» Your task: Filter the entries below, keeping every line that has the word "script".

» Available records:
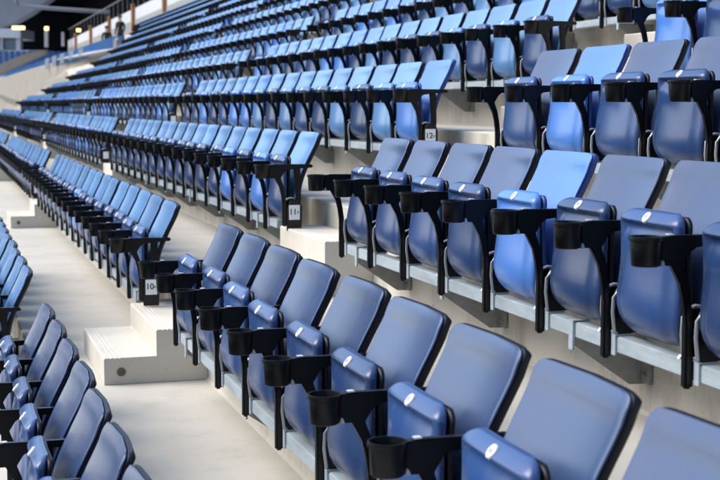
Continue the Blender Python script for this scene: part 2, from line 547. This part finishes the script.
# ------------------------------------------------------------------ list all seats
seats = []      # (depth, row, block, index from the steps, x, y, z, pitch)
for r in range(9, 21):
    s0 = PITCHW.get(r, .49)
    # near block: count from its far end (at the steps) towards the camera
    off = {9: 6.335, 10: 6.25, 11: 6.27, 12: 6.255}.get(r, 6.25)
    for i in range(16):
        y = off - i * s0
        seats.append((r, 0, i, y, s0))
    for bi, (a, b) in enumerate(BLOCKS):
        end = b
        if r == 16 and bi == 3: end = 50.0
        if r == 17 and bi == 3: end = 54.0
        if r == 18 and bi == 3: end = 56.5
        if r == 19 and bi == 3: end = 62.0
        if r == 20 and bi == 3: end = 68.0
        if r == 9 and bi > 0: continue
        n = round((end - a - .04) / s0); s = (end - a - .04) / n
        for i in range(n):
            seats.append((r, bi + 1, i, a + .02 + s * (i + .5), s))
vis = []
for (r, b, i, y, s) in seats:
    x = seatline(r); z = FLOOR[r]
    ok = False; dep = 0
    for (ax, ay, az) in ((-.02, s * .36, .82), (-.02, -s * .36, .82), (-.2, 0, .69), (-.2, -s * .35, .4), (-.35, s / 2, .65), (-.2, s * .5, .3), (-.1, 0, .6)):
        p = project(x + ax, y + ay, z + az)
        if p and -4 < p[0] < 722 and -2 < p[1] < 482:
            ok = True
        if p: dep = p[2]
    if ok: vis.append((dep, r, b, i, x, y, z, s))
vis.sort()
near = vis[:298]
far = vis[298:]
print('seats in view', len(vis), 'far', len(far))

BLOCKNAME = ['near block', 'second block', 'third block', 'fourth block', 'fifth block']
def colours(r, b, i):
    rnd = random.random()
    if b == 0:
        if (r, i) in {(11, 4), (12, 1), (13, 0), (14, 0), (14, 1), (13, -1)}: return 'bright', 'bright'
        return 'slate', 'slate'
    if r >= 12:
        return ('bright' if rnd < .14 else 'sky'), ('bright' if rnd < .22 else ('sky' if rnd > .7 else 'slate'))
    if rnd < .10: return 'sky', 'bright'
    return 'sky', 'slate'
CNAME = {'slate': 'slate blue', 'sky': 'pale blue', 'bright': 'bright blue'}

def full_seat():
    root = bpy.data.objects.new('folding_seat', None)
    root.empty_display_size = .1
    COL.objects.link(root)
    bk = put('backrest', BACK['slate'], root)
    put('shaded_back_shell', SHELL['slate'], bk)
    pn = put('seat_pan', PAN['slate'], root)
    put('pan_liner', LINER['slate'], pn)
    put('number_disc', DISC, pn, DISC_LOC, DISC_ROT)
    ar = put('armrest', ARM_ME, root)
    put('post', LEG_ME, ar)
    put('cup_holder', CUP_ME, ar)
    put('hinge_glint', PIN_ME, ar)
    put('latch_glint', LATCH_ME, ar)
    put('pivot_bracket', PIV_ME, root)
    put('pivot_bracket', PIV_ME, root)
    return root
def base(n): return n.split('.')[0]
def copy_obj(o, parent=None):
    c = o.copy(); COL.objects.link(c); c.parent = parent
    return c
proto = full_seat()
KIDS = list(proto.children)
GRAND = {k: list(k.children) for k in KIDS}
TXT = []
first = True
for (dep, r, b, i, x, y, z, s) in near:
    cb, cp = colours(r, b, i)
    if first:
        root = proto; kids = KIDS; first = False; made = [(k, list(k.children)) for k in kids]
    else:
        root = copy_obj(proto)
        made = []
        for k in KIDS:
            if dep > 22 and base(k.name) == 'pivot_bracket': continue
            c = copy_obj(k, root)
            gs = []
            for gch in GRAND[k]:
                if dep > 14 and base(gch.name) in ('hinge_glint', 'latch_glint', 'pan_liner'): continue
                gs.append(copy_obj(gch, c))
            made.append((c, gs))
    root.location = (x, y, z)
    root.rotation_euler = (0, 0, R(random.gauss(0, .10)))
    k = s / .5
    side = -1
    for c, gs in made:
        n = base(c.name)
        if n == 'backrest':
            c.data = BACK[cb]; c.scale = (1, k, 1); c.rotation_euler = (0, R(random.gauss(0, .22)), 0)
            for q in gs: q.data = SHELL[cb]
        elif n == 'seat_pan':
            c.data = PAN[cp]; c.scale = (1, k, 1)
            tilt = R(random.gauss(0, 1.6))
            c.rotation_euler = (0, tilt, 0); c.location = (-.17 + .17 * math.cos(tilt) - .35 * math.sin(tilt), 0, .35 - .35 * math.cos(tilt) - .17 * math.sin(tilt))
            for q in gs:
                if base(q.name) == 'pan_liner': q.data = LINER[cp]
                if base(q.name) == 'number_disc':
                    q.scale = (1, 1 / k, 1)
                    if dep < 7.6 and b == 0:
                        TXT.append((q, 9 + i * 1, r))
        elif n == 'armrest':
            c.location = (0, s / 2, 0)
        elif n == 'pivot_bracket':
            c.location = (0, side * (s / 2 - .036), 0); side = 1
    if b == 0:
        lab = '%s seat, %s from the steps, %s, %s' % (CNAME[cb], ORD[i], BLOCKNAME[0], rowphrase(r))
    else:
        lab = '%s seat, %s beyond the steps, %s, %s' % (CNAME[cb], ORD[i], BLOCKNAME[b], rowphrase(r))
    lab = lab.replace('first from the steps', 'beside the steps').replace('first beyond the steps', 'right beside the steps')
    tag(root, lab, 'seat', 'folding stadium seats')

def text_mesh(name, body, size, m, ext=0.0004):
    cu = bpy.data.curves.new(name, 'FONT')
    cu.body = body; cu.size = size; cu.extrude = ext; cu.offset = size * .018
    cu.align_x = 'CENTER'; cu.align_y = 'CENTER'
    cu.materials.append(m)
    tmp = bpy.data.objects.new('text_tmp', cu); COL.objects.link(tmp)
    bpy.context.view_layer.update()
    me = bpy.data.meshes.new_from_object(tmp.evaluated_get(bpy.context.evaluated_depsgraph_get()))
    bpy.data.objects.remove(tmp); me.name = name
    return me
for q, n, r in TXT:
    # the seat number printed on the disc, read from the pitch side
    t = put('numeral', text_mesh('numeral', str(n), .0175, M['ink']), q.parent)
    t.location = (DISC_LOC[0] - math.sin(R(52)) * .0050, DISC_LOC[1], DISC_LOC[2] + math.cos(R(52)) * .0050)
    t.rotation_euler = Matrix(((0, -math.cos(R(52)), -math.sin(R(52))), (-1, 0, 0), (0, -0.0 + math.sin(R(52)), math.cos(R(52))))).to_euler()

# distant seats, far beyond the 300 nearest: one mass
ms = {'slate': 0, 'sky': 1, 'bright': 2, 'shell': 3, 'black': 4}
mb = MB()
for (dep, r, b, i, x, y, z, s) in far:
    cb, cp = colours(r, b, i)
    simple_seat(mb, x, y, z, s, cb, cp, ms)
me = mb.mesh('distant_seats', [M['slate_pan'], M['sky'], M['bright'], M['shell'], M['black']])
o = put('distant_seats', me)
o['kind'] = 'stuff'
tag(o, 'mass of distant blue folded seats filling the far blocks of the stand', 'seats')

# ------------------------------------------------------------------ beams, brackets and row end stands
BRK_ME = MB().prism([(-.205, .252), (-.15, .252), (-.004, .252), (-.004, .10), (-.04, .105), (-.205, .235)], -.004, .004).mesh('bracket', M['galv_dark'])
mb = MB().prism([(-.204, .265), (.053, .265), (.053, .10), (-.005, .102), (-.204, .240)], -.004, .004)
mb.box((.040, -.05, .105), (.051, -.004, .20)); mb.cyl((.040, -.026, .13), (-1, 0, 0), .009, .010, 6); mb.cyl((.040, -.026, .175), (-1, 0, 0), .009, .010, 6)
BRK_ME = mb.mesh('bracket', M['galv_dark'])
mb = MB()
mb.box((-.212, -.012, .258), (-.2065, .012, .321)); mb.box((-.212, -.012, .3155), (-.15, .012, .320)); mb.cyl((-.205, 0, .320), (0, 0, 1), .008, .008, 6)
CLAMP_ME = mb.mesh('clamp', M['steel'])
CLAMP_ME.materials.clear(); CLAMP_ME.materials.append(M['galv'])
STRAP_ME = MB().box((-.214, -.015, .225), (-.2065, .015, .3165)).box((-.214, -.015, .3167), (-.15, .015, .3205)).mesh('strap', M['galv'], True, .001)
BOLT_ME = MB().cyl((-.212, 0, .318), (-1, 0, .6), .0075, .010, 8).mesh('bolt', M['steel'], True)
rows_in = {}
for (dep, r, b, i, x, y, z, s) in vis:
    rows_in.setdefault((r, b), []).append((y, s, dep))
SIGN_ME = MB().box((-.200, -.003, 0), (-.136, 0, .085)).mesh('sign_plate', M['sign'], True, .001)
PANEL_ME = MB().prism([(-.212, .275), (-.125, .275), (-.120, .41), (-.135, .45), (-.19, .45), (-.212, .40)], -.006, .006).mesh('side_panel', M['post'], True, .002)
for (r, b), lst in sorted(rows_in.items()):
    if len(lst) < 2: continue
    y0 = min(y - s / 2 for y, s, d in lst); y1 = max(y + s / 2 for y, s, d in lst)
    dmin = min(d for _, _, d in lst)
    s = lst[0][1]
    if b == 0: y0 -= .5
    else: y0 += .24
    bm_ = MB().box((-.2055, y0, .266), (-.155, y1 + .02, .3145))
    o = put('seat_beam', bm_.mesh('seat_beam', M['galv'], True, .003), None, (seatline(r), 0, FLOOR[r]))
    tag(o, 'galvanised beam under seats, %s, %s' % (BLOCKNAME[b], rowphrase(r)), 'beam', 'galvanised seat beams')
    if dmin < 18:
        bx = y1 - .22
        while bx > y0:
            br = put('bracket', BRK_ME, o, (0, bx, 0)); put('strap', STRAP_ME, br); bx -= s * 2.5
        for (y, s_, d) in lst:
            if d > 13: continue
            put('clamp', CLAMP_ME, o, (0, y + s_ / 2 - .034, 0))
            put('bolt', BOLT_ME, o, (0, y - s_ / 2 + .04, 0))
    # end stand with armrest and row number, at the near end of every block beyond the first steps
    if b > 0 and dmin < 60:
        ye = min(y - s_ / 2 for y, s_, d in lst)
        st = bpy.data.objects.new('end_stand', None); COL.objects.link(st); st.empty_display_size = .1
        st.location = (seatline(r), ye, FLOOR[r])
        ar = put('armrest', ARM_ME, st); put('post', ENDLEG_ME, ar); put('cup_holder', CUP_ME, ar)
        pa = put('side_panel', PANEL_ME, st, (0, -.02, 0))
        tag(st, 'black end stand with row number, %s, %s' % (BLOCKNAME[b], rowphrase(r)), 'end stand', 'black end stands with row numbers')
        if dmin < 45:
            sp = put('sign_plate', SIGN_ME, pa, (0, -.006, .338))
            if r < 14 and b == 1:
                t = put('numeral', text_mesh('numeral', str(r), .046, M['dark_ink']), sp, (-.176, -.0035, .045), (math.pi / 2, 0, 0))
                t2 = put('arrow', text_mesh('arrow', '\u00bb', .026, M['ink']), sp, (-.147, -.0035, .045), (math.pi / 2, 0, 0))

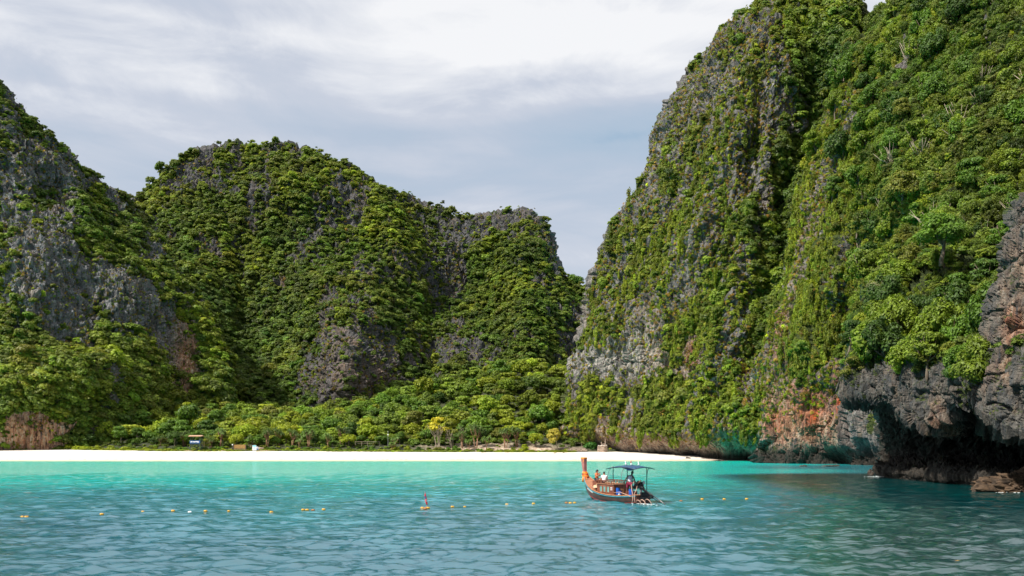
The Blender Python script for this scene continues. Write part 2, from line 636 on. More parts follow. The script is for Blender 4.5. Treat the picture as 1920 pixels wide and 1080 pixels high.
def water_mat():
    m, t, b, out = new_mat('sea_water')
    geo = t.add('ShaderNodeNewGeometry')
    pos = geo.outputs['Position']
    dep = attr(t, 'deep')
    pn = t.noise(t.mapping(pos, (1, 0.35, 1)), 0.035, 4, 0.55, 0.6)
    d = t.math('ADD', dep, t.math('MULTIPLY', t.math('SUBTRACT', pn, 0.5), 0.35))
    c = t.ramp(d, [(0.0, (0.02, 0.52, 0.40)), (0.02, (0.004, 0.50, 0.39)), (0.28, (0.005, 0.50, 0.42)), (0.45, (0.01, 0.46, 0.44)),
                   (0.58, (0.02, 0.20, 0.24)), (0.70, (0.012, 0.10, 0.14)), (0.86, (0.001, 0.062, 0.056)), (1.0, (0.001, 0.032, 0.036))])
    t.link(c, b.inputs['Base Color'])
    sy = t.add('ShaderNodeSeparateXYZ')
    t.link(pos, sy.inputs[0])
    t.link(t.ramp(t.math('DIVIDE', sy.outputs[1], 230.0), [(0.2, 0.05), (0.45, 0.08), (0.8, 0.14), (1.0, 0.20)]), b.inputs['Roughness'])
    b.inputs['IOR'].default_value = 2.5
    b.inputs['Specular IOR Level'].default_value = 0.5
    # ripples too small for the mesh; farther off only the broad ones are left
    a1 = t.noise(t.mapping(pos, (0.8, 1.3, 1), rot=(0, 0, R(12))), 3.6, 6, 0.66, 0.7)
    a2 = t.noise(t.mapping(pos, (0.55, 1.2, 1), (4, 7, 0), (0, 0, R(-18))), 0.75, 4, 0.6, 0.4)
    bp = t.add('ShaderNodeBump')
    bp.inputs['Strength'].default_value = 1.0
    bp.inputs['Distance'].default_value = 1.0
    rgn = t.add('ShaderNodeTexNoise', noise_type='RIDGED_MULTIFRACTAL')
    t.link(t.mapping(pos, (0.9, 1.9, 1), (1, 2, 0), (0, 0, R(20))), rgn.inputs['Vector'])
    rgn.inputs['Scale'].default_value = 1.25
    rgn.inputs['Detail'].default_value = 3
    rgn.inputs['Roughness'].default_value = 0.55
    rgn.inputs['Distortion'].default_value = 0.5
    a3 = t.noise(t.mapping(pos, (0.6, 1.0, 1), (9, 2, 0), (0, 0, R(-30))), 0.28, 2, 0.5, 0.3)
    hh = t.math('ADD', t.math('MULTIPLY', a1, 0.022), t.math('MULTIPLY', a2, 0.16))
    hh = t.math('ADD', hh, t.math('MULTIPLY', t.math('MINIMUM', rgn.outputs['Fac'], 2.0), 0.04))
    t.link(t.math('ADD', hh, t.math('MULTIPLY', a3, 0.45)), bp.inputs['Height'])
    t.link(bp.outputs[0], b.inputs['Normal'])
    return m
# ---------------------------------------------------------------- terrain sheets
def resample(pts, s):
    P = np.array(pts, float)
    d = np.r_[0, np.cumsum(np.hypot(np.diff(P[:, 0]), np.diff(P[:, 1])))]
    d /= d[-1]
    return np.stack([np.interp(s, d, P[:, k]) for k in range(P.shape[1])], -1)


def smooth_curve(C, n=2):
    for _ in range(n):
        D = C.copy()
        D[1:-1] = 0.25 * C[:-2] + 0.5 * C[1:-1] + 0.25 * C[2:]
        C = D
    return C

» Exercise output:
Continue the Blender Python script for this scene: part 2, from line 547. This part finishes the script.
The Blender Python script for this scene continues. Write part 2, from line 636 on. More parts follow. The script is for Blender 4.5. Treat the picture as 1920 pixels wide and 1080 pixels high.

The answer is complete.